One partial exception took place in Anchorage, Alaska, when McClatchy, which has deep pockets, took over the moribund Daily News in 1979 after its joint operating agreement with the dominant Anchorage Times expired. After several years and tens of millions in losses, McClatchy's Daily News overtook the Times, which folded in 1992.

Why do backers of the new free dailies in cities with established paid newspapers think they can succeed? The answer lies, I think, in modest expectations and a determination not to compete across the board. Instead, they concentrate on intensely local news coverage often eschewed by the established newspapers. By that I mean covering neighborhood council meetings, school board meetings, zoning hearings, individual school events, bus schedules and all the other stuff that is of interest even to residents of large cities. Most city dailies, with responsibilities for suburban, regional and state coverage, do not often go down that deep into city life.
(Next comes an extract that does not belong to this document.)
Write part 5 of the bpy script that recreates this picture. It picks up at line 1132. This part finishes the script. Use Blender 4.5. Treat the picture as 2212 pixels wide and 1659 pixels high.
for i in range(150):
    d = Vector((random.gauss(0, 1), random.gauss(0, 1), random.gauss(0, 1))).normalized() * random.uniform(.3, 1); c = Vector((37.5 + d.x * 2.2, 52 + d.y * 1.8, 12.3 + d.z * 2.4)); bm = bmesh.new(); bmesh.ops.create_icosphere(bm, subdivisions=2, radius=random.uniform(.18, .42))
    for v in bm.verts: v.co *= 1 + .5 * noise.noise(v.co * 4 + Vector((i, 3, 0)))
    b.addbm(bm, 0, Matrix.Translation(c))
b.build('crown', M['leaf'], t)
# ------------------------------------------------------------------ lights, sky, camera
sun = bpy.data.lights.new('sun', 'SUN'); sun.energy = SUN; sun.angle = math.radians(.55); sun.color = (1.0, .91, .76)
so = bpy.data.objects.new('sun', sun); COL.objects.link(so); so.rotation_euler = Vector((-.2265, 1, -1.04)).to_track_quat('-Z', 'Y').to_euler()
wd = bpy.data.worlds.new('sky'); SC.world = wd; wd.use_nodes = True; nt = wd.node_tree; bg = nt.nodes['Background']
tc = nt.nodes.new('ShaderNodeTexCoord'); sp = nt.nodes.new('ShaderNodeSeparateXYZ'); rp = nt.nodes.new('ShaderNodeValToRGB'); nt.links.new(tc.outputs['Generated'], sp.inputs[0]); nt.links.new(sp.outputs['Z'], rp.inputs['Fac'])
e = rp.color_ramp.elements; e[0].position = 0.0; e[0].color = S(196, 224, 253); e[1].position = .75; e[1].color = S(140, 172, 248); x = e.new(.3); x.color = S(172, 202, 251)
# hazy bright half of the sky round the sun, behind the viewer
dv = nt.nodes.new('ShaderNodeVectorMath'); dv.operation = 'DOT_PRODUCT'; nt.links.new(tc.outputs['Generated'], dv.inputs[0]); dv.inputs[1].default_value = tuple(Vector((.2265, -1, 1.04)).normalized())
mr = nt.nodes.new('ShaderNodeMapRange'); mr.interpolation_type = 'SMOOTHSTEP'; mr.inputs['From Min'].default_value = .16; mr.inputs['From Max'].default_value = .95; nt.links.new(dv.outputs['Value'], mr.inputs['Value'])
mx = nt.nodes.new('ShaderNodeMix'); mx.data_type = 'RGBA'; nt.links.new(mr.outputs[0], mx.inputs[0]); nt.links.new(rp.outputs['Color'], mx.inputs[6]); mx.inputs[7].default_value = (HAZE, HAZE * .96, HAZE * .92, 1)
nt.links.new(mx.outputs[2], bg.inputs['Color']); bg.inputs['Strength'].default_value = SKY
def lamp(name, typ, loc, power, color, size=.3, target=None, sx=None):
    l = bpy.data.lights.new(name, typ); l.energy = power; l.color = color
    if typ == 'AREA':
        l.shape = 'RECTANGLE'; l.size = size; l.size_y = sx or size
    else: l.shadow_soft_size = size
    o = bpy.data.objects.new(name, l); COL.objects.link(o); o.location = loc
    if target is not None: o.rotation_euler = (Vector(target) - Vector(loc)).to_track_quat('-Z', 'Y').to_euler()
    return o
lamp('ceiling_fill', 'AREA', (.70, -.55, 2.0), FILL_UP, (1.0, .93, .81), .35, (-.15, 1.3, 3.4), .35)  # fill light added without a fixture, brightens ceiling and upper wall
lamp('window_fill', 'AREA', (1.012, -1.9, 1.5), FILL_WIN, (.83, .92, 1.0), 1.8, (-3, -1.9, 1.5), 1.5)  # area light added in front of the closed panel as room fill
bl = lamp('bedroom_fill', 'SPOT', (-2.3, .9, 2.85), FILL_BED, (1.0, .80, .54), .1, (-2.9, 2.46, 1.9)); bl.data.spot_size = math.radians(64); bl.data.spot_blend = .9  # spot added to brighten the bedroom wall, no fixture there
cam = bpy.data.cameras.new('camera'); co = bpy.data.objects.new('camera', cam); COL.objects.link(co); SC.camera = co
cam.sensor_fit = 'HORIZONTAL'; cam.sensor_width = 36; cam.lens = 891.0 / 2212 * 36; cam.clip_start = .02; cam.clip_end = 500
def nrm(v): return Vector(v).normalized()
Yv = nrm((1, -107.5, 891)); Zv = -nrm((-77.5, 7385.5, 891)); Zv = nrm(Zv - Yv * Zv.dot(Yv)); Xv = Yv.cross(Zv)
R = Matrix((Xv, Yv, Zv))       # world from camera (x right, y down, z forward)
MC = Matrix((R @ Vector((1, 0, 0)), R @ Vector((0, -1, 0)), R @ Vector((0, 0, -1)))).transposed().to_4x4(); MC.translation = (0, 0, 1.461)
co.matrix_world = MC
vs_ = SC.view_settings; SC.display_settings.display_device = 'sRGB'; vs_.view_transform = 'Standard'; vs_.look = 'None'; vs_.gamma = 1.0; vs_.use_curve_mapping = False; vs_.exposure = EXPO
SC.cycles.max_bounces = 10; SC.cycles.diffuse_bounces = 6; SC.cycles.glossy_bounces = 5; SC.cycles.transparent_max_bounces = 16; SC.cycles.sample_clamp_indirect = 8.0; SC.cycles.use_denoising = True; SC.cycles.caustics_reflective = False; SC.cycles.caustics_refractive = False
Moreover, these new free dailies likely are counting on advertising support from retailers, usually locally owned small businesses, that have been priced out of the large circulation of the established papers. The theory is that with modest staff expenses (Nashville's City Paper has 27 news staffers compared with the Tennessean's 200) and a narrow focus on news coverage, even modest advertising revenue will be sufficient to pay the bills.

One way free papers ordinarily save on costs is to distribute primarily through news racks and pickup points at retail establishments. Home delivery systems are a major expense and headache for paid newspapers.

Nashville's City Paper does offer home delivery for $10 a month, but most of its distribution is through news racks and pickup points. The Morning Sun in Portland, Maine, which launched in September, will have no home delivery. The twice-weekly Portland Tribune in Oregon contracts out home delivery for 120,000 of its distribution and relies on news racks for 37,000.

However distributed, though, the main obstacle free papers have in competing for advertisers is that they are free. We are long past the time when free papers were equated with "throwaways," a handy source of fire starters. But the enduring strength of paid dailies is their audited, paid circulation. Advertisers are confident that a paid paper's buyers actually read the paper, or else they would not buy it. They can't be as sure about free papers. But this might be of lesser moment for the kinds of small advertisers that free papers attract with their relatively low advertising rates.

Whether the combination of modest ambitions and costs will make these free papers financially viable remains to be seen. But the entrepreneurial spirit that launched them is reassuring in this era of declining readership. Who knows? These new papers may even push the established dailies into doing a more complete job on local news.